## Problem statement
Quote from the first line below through the line that contains "return a*Y, np.asarray(Y, float)+0*a, CAMZ", both included, and leave the pictures out.
>>>
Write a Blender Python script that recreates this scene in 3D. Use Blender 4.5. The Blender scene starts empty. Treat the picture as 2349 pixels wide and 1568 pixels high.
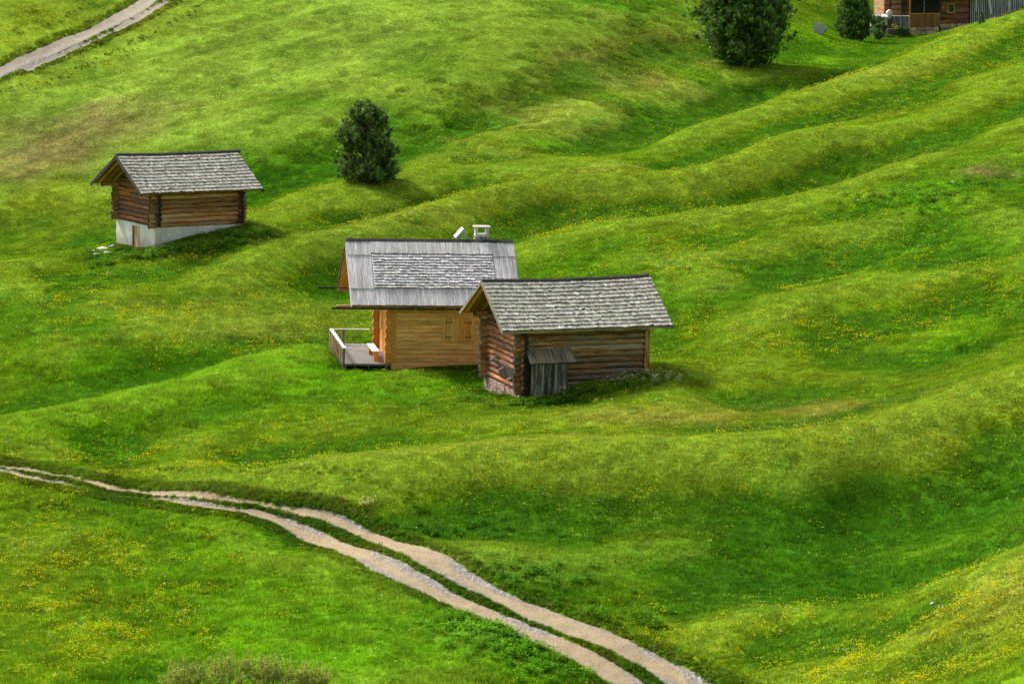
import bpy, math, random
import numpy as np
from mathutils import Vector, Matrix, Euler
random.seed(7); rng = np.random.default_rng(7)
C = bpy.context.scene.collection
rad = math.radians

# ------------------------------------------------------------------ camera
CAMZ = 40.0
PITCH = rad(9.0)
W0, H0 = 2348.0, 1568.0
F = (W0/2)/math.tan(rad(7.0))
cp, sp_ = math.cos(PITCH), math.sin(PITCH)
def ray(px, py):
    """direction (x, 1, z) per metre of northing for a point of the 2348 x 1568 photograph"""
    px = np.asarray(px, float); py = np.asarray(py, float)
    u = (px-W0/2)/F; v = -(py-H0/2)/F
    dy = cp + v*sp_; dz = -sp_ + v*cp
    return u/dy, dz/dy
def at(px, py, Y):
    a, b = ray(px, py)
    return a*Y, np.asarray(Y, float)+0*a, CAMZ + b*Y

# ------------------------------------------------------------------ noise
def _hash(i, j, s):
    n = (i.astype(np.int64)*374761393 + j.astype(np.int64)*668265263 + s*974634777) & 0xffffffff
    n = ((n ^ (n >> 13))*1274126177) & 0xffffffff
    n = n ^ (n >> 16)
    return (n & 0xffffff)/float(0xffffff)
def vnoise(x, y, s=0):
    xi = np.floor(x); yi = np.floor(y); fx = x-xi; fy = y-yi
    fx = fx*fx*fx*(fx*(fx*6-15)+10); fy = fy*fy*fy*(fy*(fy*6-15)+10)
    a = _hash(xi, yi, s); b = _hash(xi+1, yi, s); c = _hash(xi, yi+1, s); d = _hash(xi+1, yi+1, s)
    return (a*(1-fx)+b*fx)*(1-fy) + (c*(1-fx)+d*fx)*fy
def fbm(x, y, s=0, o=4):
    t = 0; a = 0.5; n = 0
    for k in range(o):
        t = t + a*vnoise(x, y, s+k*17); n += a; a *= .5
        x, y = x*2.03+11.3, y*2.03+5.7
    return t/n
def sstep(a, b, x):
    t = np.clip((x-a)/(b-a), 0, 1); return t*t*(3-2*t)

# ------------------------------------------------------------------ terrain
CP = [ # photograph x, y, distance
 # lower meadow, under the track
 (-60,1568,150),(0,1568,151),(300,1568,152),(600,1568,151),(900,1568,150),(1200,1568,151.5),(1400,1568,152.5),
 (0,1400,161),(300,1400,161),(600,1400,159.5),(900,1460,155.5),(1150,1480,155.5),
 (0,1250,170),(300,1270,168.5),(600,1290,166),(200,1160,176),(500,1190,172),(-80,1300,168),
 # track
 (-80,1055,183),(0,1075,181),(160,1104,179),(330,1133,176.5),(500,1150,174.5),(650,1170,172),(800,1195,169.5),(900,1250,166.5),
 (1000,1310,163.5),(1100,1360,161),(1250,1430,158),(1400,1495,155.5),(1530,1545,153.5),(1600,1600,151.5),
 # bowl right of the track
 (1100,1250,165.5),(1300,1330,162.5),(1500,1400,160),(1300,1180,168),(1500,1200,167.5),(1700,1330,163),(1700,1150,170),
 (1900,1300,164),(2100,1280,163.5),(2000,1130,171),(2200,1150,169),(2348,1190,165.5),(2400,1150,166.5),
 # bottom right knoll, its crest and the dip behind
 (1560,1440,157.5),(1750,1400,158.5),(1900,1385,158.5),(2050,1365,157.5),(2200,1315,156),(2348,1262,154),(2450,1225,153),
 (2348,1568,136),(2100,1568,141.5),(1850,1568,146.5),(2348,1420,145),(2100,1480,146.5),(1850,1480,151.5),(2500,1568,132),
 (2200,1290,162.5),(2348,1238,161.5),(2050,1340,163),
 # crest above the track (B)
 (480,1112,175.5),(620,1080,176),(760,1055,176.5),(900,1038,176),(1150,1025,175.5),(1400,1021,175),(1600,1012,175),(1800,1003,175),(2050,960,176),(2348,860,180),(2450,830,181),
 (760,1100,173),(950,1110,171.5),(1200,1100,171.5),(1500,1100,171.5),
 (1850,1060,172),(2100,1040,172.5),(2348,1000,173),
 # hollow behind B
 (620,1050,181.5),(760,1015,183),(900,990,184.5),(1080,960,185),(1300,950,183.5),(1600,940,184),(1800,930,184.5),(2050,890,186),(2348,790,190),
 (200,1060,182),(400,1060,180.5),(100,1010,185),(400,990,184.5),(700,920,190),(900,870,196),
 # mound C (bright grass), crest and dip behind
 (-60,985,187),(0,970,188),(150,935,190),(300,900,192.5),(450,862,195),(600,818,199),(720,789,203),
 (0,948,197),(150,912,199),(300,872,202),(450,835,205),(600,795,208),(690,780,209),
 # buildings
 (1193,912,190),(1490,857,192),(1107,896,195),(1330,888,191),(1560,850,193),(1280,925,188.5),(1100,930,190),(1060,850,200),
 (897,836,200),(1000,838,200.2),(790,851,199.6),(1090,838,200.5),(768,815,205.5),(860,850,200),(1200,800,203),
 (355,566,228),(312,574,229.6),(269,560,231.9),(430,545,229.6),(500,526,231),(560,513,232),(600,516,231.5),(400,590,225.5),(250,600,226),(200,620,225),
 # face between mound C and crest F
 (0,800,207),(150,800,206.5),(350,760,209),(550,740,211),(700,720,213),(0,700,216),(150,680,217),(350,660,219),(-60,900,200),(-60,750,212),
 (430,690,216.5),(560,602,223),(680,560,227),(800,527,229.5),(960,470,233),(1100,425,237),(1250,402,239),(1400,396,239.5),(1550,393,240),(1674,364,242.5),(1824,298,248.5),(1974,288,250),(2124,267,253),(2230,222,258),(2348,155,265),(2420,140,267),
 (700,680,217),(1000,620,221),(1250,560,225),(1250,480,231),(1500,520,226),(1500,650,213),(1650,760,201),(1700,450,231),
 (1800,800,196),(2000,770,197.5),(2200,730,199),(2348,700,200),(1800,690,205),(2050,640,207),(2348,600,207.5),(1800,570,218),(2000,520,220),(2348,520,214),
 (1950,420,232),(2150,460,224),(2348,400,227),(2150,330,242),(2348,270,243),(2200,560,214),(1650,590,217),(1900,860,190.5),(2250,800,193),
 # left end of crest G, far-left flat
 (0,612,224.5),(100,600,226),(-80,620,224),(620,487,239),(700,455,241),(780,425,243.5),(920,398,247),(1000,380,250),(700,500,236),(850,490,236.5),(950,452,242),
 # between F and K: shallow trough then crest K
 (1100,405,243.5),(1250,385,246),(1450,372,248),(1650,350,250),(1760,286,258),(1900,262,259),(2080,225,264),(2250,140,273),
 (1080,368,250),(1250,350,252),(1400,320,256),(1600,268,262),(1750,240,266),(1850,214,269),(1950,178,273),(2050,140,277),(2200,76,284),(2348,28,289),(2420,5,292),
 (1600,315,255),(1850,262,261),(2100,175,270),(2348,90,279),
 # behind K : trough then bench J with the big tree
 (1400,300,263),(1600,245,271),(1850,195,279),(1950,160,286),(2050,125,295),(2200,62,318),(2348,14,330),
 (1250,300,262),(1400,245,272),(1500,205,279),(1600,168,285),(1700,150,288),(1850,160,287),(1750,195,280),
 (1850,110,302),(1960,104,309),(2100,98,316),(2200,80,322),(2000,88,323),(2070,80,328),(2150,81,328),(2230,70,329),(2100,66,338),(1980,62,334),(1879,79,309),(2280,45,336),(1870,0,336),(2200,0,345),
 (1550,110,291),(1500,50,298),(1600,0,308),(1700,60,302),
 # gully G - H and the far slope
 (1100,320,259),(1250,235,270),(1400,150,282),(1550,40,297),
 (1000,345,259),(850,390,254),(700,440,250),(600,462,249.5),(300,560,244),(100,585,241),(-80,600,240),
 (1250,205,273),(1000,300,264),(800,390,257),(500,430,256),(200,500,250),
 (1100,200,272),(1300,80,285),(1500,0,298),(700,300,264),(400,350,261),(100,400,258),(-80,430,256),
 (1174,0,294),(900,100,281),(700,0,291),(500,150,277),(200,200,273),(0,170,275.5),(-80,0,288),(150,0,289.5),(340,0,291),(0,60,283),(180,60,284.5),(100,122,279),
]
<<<
## Exercise output
Write a Blender Python script that recreates this scene in 3D. Use Blender 4.5. The Blender scene starts empty. Treat the picture as 2349 pixels wide and 1568 pixels high.
import bpy, math, random
import numpy as np
from mathutils import Vector, Matrix, Euler
random.seed(7); rng = np.random.default_rng(7)
C = bpy.context.scene.collection
rad = math.radians

# ------------------------------------------------------------------ camera
CAMZ = 40.0
PITCH = rad(9.0)
W0, H0 = 2348.0, 1568.0
F = (W0/2)/math.tan(rad(7.0))
cp, sp_ = math.cos(PITCH), math.sin(PITCH)
def ray(px, py):
    """direction (x, 1, z) per metre of northing for a point of the 2348 x 1568 photograph"""
    px = np.asarray(px, float); py = np.asarray(py, float)
    u = (px-W0/2)/F; v = -(py-H0/2)/F
    dy = cp + v*sp_; dz = -sp_ + v*cp
    return u/dy, dz/dy
def at(px, py, Y):
    a, b = ray(px, py)
    return a*Y, np.asarray(Y, float)+0*a, CAMZ + b*Y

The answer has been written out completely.